Recorded data:
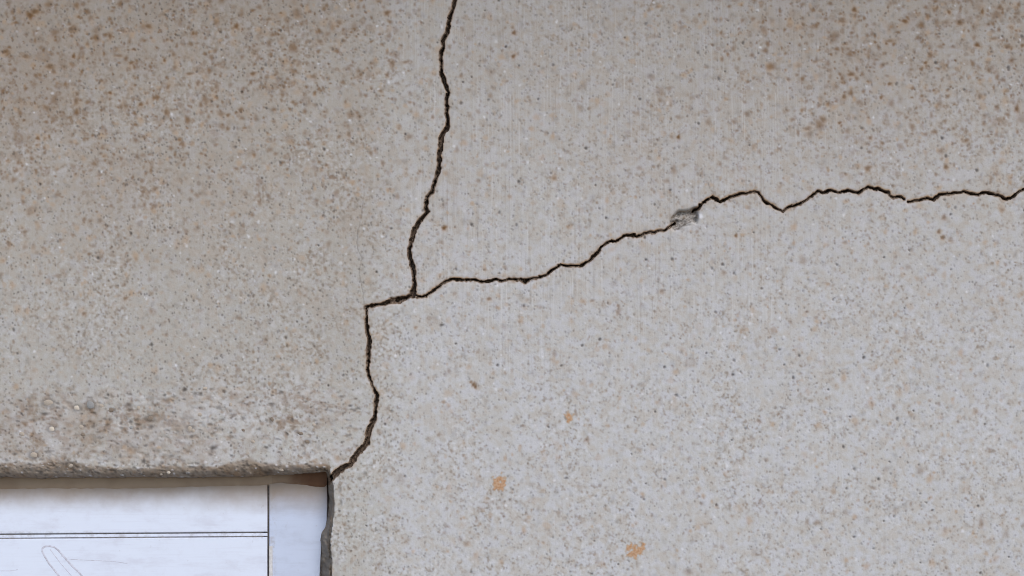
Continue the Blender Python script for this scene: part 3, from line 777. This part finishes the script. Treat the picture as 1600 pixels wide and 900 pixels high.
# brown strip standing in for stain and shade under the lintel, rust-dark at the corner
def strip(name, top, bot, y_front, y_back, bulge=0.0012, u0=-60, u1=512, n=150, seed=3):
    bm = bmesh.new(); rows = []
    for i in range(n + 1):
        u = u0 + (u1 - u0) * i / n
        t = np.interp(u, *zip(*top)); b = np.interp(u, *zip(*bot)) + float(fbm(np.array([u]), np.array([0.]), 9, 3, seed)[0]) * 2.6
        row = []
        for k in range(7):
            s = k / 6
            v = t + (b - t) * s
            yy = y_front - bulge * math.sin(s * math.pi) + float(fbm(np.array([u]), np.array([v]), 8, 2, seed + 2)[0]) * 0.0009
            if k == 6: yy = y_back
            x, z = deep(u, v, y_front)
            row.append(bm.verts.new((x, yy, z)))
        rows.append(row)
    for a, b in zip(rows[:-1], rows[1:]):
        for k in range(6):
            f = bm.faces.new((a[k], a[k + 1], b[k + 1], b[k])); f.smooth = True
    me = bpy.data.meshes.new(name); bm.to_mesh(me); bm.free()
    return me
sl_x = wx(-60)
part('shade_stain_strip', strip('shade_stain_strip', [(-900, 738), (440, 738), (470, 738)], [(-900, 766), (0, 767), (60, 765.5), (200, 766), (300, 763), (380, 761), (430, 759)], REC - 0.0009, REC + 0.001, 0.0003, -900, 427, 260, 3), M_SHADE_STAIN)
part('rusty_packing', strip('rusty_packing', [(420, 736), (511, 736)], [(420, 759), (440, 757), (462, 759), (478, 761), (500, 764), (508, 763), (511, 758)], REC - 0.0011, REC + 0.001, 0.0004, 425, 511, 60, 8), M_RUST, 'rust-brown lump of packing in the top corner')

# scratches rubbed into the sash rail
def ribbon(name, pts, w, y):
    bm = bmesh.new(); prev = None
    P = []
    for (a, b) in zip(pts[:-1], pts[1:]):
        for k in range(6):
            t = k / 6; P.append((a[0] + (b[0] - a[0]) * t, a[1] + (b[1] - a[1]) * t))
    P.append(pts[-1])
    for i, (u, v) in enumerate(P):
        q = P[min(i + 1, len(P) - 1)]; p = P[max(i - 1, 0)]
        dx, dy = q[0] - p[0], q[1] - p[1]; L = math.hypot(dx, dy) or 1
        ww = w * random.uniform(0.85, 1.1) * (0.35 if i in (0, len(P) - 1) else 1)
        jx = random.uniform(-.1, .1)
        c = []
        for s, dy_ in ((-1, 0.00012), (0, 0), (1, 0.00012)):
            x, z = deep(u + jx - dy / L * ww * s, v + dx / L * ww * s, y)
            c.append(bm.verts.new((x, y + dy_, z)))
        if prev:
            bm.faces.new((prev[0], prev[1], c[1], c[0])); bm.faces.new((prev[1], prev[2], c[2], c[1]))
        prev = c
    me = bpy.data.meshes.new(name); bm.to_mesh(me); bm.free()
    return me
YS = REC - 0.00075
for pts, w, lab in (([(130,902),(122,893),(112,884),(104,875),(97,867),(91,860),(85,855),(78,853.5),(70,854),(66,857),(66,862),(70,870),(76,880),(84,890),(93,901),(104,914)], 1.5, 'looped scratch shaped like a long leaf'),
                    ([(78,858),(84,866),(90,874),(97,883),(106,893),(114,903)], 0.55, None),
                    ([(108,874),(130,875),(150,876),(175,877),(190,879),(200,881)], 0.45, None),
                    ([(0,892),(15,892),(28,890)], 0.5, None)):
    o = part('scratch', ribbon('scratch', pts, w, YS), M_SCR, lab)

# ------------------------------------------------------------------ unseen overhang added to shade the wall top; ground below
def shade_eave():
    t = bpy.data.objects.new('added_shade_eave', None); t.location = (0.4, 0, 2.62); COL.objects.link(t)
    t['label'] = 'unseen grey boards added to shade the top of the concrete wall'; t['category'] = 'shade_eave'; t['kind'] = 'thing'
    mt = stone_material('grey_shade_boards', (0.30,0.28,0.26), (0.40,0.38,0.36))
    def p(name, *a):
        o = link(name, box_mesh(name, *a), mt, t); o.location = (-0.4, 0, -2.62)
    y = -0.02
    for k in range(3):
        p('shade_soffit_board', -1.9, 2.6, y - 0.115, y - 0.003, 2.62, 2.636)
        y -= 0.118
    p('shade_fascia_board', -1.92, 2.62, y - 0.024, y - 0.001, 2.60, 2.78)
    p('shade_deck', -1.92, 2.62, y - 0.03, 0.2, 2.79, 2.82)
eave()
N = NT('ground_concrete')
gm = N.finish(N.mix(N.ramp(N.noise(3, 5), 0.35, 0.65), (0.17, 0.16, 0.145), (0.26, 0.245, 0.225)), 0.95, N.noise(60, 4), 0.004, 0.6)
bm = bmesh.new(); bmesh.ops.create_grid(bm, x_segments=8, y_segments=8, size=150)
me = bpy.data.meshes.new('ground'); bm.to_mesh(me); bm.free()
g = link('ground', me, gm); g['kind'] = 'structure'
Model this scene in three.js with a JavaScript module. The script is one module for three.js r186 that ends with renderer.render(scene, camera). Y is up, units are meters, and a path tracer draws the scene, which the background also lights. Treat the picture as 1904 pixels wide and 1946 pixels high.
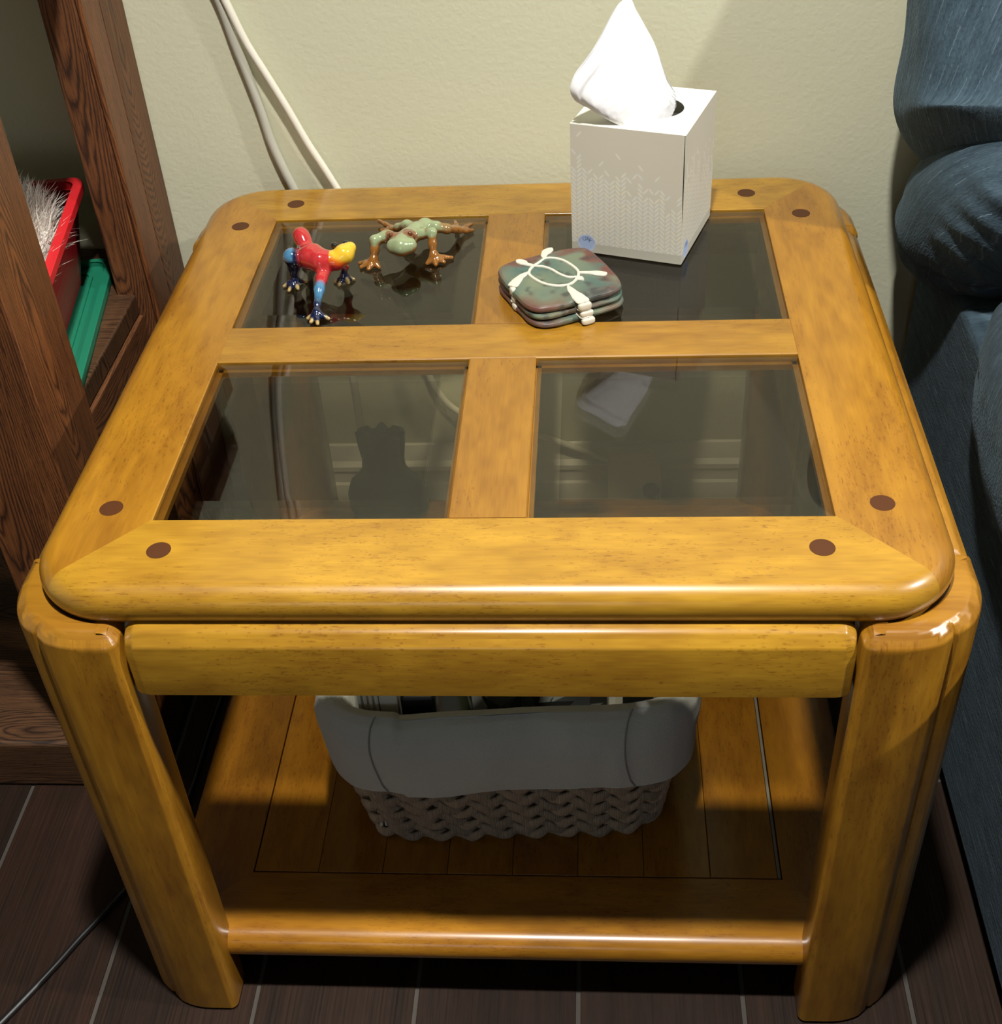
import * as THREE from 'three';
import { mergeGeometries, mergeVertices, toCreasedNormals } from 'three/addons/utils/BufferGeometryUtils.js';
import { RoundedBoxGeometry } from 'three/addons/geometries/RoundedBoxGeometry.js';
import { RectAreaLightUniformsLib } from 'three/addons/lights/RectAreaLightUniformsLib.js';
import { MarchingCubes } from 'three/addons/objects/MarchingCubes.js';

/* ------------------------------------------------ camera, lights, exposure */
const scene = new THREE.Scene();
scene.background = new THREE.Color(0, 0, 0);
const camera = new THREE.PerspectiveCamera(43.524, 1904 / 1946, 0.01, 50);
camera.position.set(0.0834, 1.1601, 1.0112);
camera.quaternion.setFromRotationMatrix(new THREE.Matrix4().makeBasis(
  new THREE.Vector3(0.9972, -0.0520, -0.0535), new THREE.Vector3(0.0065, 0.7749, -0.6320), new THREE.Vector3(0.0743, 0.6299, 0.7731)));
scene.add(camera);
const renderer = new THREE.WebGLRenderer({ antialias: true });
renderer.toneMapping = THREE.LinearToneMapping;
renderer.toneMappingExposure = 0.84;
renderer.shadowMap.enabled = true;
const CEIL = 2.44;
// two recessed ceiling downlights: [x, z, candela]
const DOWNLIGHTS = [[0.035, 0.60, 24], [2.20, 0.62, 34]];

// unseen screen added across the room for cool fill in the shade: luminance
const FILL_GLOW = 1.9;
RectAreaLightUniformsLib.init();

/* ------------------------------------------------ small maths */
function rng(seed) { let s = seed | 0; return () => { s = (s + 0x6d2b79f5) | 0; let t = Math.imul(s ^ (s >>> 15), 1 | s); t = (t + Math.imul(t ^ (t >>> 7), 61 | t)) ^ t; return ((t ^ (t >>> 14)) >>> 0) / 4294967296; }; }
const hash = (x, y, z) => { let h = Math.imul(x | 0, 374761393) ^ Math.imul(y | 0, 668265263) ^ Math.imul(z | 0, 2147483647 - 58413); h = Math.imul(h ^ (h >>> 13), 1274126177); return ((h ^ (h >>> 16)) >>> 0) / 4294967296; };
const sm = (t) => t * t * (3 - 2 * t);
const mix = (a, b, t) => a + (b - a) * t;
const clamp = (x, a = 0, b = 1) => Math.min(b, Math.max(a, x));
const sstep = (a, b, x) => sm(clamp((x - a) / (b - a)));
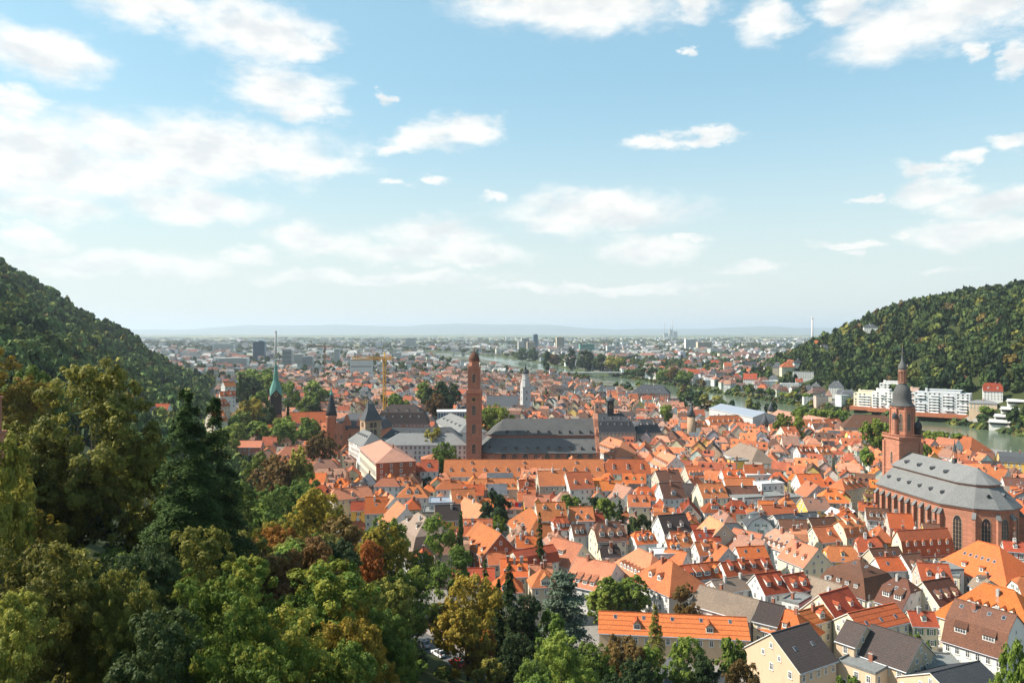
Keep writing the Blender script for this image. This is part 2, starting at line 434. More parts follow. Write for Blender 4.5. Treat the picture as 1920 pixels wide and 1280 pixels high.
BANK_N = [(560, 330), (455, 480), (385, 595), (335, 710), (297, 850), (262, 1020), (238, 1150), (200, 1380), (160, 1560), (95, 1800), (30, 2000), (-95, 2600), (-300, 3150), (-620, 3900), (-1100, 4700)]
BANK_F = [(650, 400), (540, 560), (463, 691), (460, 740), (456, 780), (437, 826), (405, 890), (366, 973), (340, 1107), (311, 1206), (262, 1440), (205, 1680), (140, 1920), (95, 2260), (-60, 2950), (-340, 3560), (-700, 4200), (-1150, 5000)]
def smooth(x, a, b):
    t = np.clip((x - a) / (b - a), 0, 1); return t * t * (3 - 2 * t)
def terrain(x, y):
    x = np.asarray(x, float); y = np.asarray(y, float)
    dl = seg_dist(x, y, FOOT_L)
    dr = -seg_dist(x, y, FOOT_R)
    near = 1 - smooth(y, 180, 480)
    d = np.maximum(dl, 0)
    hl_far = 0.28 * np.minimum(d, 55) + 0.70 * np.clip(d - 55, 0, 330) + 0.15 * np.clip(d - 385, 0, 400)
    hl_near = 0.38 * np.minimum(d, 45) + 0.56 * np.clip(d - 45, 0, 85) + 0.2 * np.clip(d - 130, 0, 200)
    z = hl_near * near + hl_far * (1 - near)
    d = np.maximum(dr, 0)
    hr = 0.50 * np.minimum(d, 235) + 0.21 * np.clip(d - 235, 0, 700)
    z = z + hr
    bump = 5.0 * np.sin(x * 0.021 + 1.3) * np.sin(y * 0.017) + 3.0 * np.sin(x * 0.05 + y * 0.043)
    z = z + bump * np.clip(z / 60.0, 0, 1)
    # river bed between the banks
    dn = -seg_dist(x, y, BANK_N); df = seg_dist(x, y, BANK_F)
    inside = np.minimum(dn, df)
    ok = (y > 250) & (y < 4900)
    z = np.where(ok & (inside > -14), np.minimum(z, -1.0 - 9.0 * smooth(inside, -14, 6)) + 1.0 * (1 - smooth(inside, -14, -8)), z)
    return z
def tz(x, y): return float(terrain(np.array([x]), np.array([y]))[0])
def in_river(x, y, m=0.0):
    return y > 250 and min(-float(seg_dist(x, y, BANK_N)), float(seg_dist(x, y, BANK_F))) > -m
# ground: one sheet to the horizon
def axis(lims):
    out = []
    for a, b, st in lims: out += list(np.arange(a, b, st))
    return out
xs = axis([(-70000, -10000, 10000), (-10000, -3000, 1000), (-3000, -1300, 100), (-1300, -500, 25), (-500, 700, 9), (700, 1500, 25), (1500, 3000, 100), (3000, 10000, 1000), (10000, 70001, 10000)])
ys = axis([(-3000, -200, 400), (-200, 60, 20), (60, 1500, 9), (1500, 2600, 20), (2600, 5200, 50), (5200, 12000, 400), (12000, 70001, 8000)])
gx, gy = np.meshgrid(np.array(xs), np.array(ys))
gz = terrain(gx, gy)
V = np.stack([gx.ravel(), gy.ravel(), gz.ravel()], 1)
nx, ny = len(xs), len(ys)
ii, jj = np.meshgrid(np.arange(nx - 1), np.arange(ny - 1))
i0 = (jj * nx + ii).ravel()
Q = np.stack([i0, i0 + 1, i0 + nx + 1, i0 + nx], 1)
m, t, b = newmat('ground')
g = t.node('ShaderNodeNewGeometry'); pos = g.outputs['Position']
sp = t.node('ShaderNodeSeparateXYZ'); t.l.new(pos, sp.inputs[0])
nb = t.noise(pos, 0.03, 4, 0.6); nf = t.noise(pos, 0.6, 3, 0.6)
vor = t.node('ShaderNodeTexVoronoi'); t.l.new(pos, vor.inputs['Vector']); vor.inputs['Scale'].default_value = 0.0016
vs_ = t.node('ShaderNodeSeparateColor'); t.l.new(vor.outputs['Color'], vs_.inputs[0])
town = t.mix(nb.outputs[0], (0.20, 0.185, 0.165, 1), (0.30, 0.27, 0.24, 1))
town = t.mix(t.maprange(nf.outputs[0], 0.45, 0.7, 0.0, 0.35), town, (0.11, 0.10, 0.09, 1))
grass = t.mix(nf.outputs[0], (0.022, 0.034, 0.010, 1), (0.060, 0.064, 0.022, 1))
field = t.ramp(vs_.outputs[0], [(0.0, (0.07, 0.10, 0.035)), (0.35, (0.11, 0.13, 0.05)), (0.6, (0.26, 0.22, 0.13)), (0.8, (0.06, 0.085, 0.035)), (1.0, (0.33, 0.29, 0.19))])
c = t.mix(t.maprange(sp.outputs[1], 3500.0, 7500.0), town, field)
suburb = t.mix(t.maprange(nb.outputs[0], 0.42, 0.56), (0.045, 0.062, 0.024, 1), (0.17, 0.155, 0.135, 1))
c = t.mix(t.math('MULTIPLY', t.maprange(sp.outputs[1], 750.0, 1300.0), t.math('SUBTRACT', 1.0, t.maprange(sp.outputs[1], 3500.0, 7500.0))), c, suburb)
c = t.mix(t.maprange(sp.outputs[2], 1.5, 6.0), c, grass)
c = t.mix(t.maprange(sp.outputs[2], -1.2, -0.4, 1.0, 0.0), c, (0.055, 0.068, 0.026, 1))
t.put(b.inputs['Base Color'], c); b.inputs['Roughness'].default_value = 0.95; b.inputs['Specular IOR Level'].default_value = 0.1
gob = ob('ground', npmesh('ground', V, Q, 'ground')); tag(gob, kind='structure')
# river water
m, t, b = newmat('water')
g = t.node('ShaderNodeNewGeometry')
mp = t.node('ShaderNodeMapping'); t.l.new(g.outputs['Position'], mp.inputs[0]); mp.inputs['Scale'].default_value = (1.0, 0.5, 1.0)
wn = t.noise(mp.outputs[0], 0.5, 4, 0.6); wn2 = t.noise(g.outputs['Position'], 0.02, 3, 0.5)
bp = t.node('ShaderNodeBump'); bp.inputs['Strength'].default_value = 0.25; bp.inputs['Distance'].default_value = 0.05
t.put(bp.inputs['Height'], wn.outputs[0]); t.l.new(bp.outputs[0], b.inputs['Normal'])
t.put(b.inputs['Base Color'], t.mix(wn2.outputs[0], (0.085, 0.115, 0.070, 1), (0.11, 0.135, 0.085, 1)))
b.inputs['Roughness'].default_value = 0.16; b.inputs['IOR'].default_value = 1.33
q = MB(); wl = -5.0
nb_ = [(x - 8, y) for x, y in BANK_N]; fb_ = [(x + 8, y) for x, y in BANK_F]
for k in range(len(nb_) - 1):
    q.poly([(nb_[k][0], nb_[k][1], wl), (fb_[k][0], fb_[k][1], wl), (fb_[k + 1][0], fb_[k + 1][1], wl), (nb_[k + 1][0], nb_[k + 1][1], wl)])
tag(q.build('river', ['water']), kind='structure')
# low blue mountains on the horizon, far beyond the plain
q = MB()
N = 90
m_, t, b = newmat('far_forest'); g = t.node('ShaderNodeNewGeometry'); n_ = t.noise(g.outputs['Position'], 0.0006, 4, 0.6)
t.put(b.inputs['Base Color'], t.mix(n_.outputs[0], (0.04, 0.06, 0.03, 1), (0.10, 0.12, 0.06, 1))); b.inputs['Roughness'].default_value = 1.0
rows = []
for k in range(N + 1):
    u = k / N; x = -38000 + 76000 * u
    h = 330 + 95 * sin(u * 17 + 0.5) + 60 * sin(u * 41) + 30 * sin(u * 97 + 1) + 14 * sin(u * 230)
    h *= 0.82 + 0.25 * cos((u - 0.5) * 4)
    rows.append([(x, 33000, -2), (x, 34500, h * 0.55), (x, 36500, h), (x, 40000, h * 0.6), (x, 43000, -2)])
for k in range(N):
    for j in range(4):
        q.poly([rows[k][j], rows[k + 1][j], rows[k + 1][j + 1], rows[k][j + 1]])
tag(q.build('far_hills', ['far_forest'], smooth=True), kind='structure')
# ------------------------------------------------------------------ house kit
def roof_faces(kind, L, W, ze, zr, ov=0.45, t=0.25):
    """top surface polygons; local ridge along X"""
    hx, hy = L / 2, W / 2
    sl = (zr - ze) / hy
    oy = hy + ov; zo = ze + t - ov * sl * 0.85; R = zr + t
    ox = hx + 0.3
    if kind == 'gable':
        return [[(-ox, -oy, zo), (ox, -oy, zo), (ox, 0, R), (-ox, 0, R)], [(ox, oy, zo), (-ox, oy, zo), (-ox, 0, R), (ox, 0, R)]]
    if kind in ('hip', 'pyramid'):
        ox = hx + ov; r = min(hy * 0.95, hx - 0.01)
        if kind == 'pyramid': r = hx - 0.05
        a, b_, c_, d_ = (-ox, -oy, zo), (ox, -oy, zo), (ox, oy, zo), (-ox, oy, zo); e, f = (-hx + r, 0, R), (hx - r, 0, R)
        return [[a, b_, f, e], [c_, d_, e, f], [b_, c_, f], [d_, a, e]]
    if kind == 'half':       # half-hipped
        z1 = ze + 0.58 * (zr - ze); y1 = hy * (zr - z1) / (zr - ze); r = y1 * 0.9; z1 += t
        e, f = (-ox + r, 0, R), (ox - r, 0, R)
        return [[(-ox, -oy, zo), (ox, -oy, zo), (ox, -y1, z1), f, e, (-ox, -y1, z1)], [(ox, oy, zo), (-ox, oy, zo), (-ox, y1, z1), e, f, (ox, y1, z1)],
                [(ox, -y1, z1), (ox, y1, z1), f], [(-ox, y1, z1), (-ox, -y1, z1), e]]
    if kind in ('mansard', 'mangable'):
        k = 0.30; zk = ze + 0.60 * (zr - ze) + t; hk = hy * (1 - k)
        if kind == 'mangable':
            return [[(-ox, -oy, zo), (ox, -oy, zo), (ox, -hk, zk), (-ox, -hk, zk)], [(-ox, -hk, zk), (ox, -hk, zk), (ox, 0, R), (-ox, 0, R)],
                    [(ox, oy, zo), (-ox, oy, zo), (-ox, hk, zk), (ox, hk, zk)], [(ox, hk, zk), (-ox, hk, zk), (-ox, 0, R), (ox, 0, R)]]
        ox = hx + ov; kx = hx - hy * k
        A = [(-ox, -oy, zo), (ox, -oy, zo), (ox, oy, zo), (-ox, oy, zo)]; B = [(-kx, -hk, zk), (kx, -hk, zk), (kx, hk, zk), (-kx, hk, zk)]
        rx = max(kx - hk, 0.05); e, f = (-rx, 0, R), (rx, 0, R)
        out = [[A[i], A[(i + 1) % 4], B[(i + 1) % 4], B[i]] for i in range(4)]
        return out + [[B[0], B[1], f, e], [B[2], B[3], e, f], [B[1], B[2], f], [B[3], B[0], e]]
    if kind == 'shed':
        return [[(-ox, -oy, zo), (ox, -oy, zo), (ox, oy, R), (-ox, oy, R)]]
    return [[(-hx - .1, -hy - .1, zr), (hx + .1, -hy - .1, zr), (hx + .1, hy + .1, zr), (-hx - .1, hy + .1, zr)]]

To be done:
The word "Blender" may occur in lines of the records. Report how many such lines there are, giving only the number.

Answer to this task:
2